[Data block]

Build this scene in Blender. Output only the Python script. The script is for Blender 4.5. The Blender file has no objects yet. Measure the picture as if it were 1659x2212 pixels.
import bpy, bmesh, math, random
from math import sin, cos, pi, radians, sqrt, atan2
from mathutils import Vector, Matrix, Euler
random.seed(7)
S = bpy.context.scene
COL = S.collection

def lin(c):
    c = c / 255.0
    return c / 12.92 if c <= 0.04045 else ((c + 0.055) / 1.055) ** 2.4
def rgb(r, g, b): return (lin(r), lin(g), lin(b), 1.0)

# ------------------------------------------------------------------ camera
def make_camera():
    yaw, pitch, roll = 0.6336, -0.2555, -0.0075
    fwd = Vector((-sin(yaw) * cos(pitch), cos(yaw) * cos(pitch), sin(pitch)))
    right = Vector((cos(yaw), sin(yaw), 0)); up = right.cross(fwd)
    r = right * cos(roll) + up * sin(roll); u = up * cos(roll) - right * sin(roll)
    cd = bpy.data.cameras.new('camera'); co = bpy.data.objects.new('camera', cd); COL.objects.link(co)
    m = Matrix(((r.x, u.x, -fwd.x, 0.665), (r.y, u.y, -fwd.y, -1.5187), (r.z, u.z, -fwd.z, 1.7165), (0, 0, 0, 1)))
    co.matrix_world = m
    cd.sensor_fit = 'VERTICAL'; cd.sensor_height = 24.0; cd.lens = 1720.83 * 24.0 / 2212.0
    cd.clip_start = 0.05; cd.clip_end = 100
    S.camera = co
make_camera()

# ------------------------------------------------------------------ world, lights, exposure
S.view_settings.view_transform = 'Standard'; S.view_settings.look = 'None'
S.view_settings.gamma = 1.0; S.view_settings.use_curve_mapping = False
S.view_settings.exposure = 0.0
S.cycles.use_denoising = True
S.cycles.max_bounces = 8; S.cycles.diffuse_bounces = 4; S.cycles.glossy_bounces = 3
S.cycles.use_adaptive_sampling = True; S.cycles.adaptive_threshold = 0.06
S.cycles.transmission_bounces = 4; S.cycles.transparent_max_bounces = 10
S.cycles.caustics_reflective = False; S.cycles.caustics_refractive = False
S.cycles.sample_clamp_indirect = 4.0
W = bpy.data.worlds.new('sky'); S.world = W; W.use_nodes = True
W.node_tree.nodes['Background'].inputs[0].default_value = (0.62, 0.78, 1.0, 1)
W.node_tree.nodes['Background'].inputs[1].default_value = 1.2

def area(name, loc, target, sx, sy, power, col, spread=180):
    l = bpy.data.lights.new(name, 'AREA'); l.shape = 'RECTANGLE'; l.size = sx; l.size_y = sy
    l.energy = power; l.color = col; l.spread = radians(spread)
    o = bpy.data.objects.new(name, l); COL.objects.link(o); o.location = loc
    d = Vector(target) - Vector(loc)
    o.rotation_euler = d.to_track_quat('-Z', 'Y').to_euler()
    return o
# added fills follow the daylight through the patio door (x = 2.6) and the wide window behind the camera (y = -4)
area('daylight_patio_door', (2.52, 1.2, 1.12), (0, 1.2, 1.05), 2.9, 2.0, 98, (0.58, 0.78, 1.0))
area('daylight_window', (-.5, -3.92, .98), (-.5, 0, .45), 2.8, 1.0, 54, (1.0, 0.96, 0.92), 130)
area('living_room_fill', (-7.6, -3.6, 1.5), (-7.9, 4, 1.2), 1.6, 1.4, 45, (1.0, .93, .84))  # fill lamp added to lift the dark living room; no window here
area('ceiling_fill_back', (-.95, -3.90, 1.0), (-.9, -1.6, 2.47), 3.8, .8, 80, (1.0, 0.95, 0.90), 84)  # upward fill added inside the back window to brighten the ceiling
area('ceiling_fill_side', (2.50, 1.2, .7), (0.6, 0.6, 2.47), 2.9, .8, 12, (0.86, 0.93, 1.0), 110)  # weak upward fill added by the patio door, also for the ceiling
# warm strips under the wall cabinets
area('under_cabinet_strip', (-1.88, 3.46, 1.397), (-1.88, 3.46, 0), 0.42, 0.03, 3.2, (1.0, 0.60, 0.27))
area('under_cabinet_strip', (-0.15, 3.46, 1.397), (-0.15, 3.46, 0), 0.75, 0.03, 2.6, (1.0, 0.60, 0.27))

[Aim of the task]
All of the material above needs to be retyped word for word.

[Written response]
Build this scene in Blender. Output only the Python script. The script is for Blender 4.5. The Blender file has no objects yet. Measure the picture as if it were 1659x2212 pixels.
import bpy, bmesh, math, random
from math import sin, cos, pi, radians, sqrt, atan2
from mathutils import Vector, Matrix, Euler
random.seed(7)
S = bpy.context.scene
COL = S.collection

def lin(c):
    c = c / 255.0
    return c / 12.92 if c <= 0.04045 else ((c + 0.055) / 1.055) ** 2.4
def rgb(r, g, b): return (lin(r), lin(g), lin(b), 1.0)

# ------------------------------------------------------------------ camera
def make_camera():
    yaw, pitch, roll = 0.6336, -0.2555, -0.0075
    fwd = Vector((-sin(yaw) * cos(pitch), cos(yaw) * cos(pitch), sin(pitch)))
    right = Vector((cos(yaw), sin(yaw), 0)); up = right.cross(fwd)
    r = right * cos(roll) + up * sin(roll); u = up * cos(roll) - right * sin(roll)
    cd = bpy.data.cameras.new('camera'); co = bpy.data.objects.new('camera', cd); COL.objects.link(co)
    m = Matrix(((r.x, u.x, -fwd.x, 0.665), (r.y, u.y, -fwd.y, -1.5187), (r.z, u.z, -fwd.z, 1.7165), (0, 0, 0, 1)))
    co.matrix_world = m
    cd.sensor_fit = 'VERTICAL'; cd.sensor_height = 24.0; cd.lens = 1720.83 * 24.0 / 2212.0
    cd.clip_start = 0.05; cd.clip_end = 100
    S.camera = co
make_camera()

# ------------------------------------------------------------------ world, lights, exposure
S.view_settings.view_transform = 'Standard'; S.view_settings.look = 'None'
S.view_settings.gamma = 1.0; S.view_settings.use_curve_mapping = False
S.view_settings.exposure = 0.0
S.cycles.use_denoising = True
S.cycles.max_bounces = 8; S.cycles.diffuse_bounces = 4; S.cycles.glossy_bounces = 3
S.cycles.use_adaptive_sampling = True; S.cycles.adaptive_threshold = 0.06
S.cycles.transmission_bounces = 4; S.cycles.transparent_max_bounces = 10
S.cycles.caustics_reflective = False; S.cycles.caustics_refractive = False
S.cycles.sample_clamp_indirect = 4.0
W = bpy.data.worlds.new('sky'); S.world = W; W.use_nodes = True
W.node_tree.nodes['Background'].inputs[0].default_value = (0.62, 0.78, 1.0, 1)
W.node_tree.nodes['Background'].inputs[1].default_value = 1.2

def area(name, loc, target, sx, sy, power, col, spread=180):
    l = bpy.data.lights.new(name, 'AREA'); l.shape = 'RECTANGLE'; l.size = sx; l.size_y = sy
    l.energy = power; l.color = col; l.spread = radians(spread)
    o = bpy.data.objects.new(name, l); COL.objects.link(o); o.location = loc
    d = Vector(target) - Vector(loc)
    o.rotation_euler = d.to_track_quat('-Z', 'Y').to_euler()
    return o
# added fills follow the daylight through the patio door (x = 2.6) and the wide window behind the camera (y = -4)
area('daylight_patio_door', (2.52, 1.2, 1.12), (0, 1.2, 1.05), 2.9, 2.0, 98, (0.58, 0.78, 1.0))
area('daylight_window', (-.5, -3.92, .98), (-.5, 0, .45), 2.8, 1.0, 54, (1.0, 0.96, 0.92), 130)
area('living_room_fill', (-7.6, -3.6, 1.5), (-7.9, 4, 1.2), 1.6, 1.4, 45, (1.0, .93, .84))  # fill lamp added to lift the dark living room; no window here
area('ceiling_fill_back', (-.95, -3.90, 1.0), (-.9, -1.6, 2.47), 3.8, .8, 80, (1.0, 0.95, 0.90), 84)  # upward fill added inside the back window to brighten the ceiling
area('ceiling_fill_side', (2.50, 1.2, .7), (0.6, 0.6, 2.47), 2.9, .8, 12, (0.86, 0.93, 1.0), 110)  # weak upward fill added by the patio door, also for the ceiling
# warm strips under the wall cabinets
area('under_cabinet_strip', (-1.88, 3.46, 1.397), (-1.88, 3.46, 0), 0.42, 0.03, 3.2, (1.0, 0.60, 0.27))
area('under_cabinet_strip', (-0.15, 3.46, 1.397), (-0.15, 3.46, 0), 0.75, 0.03, 2.6, (1.0, 0.60, 0.27))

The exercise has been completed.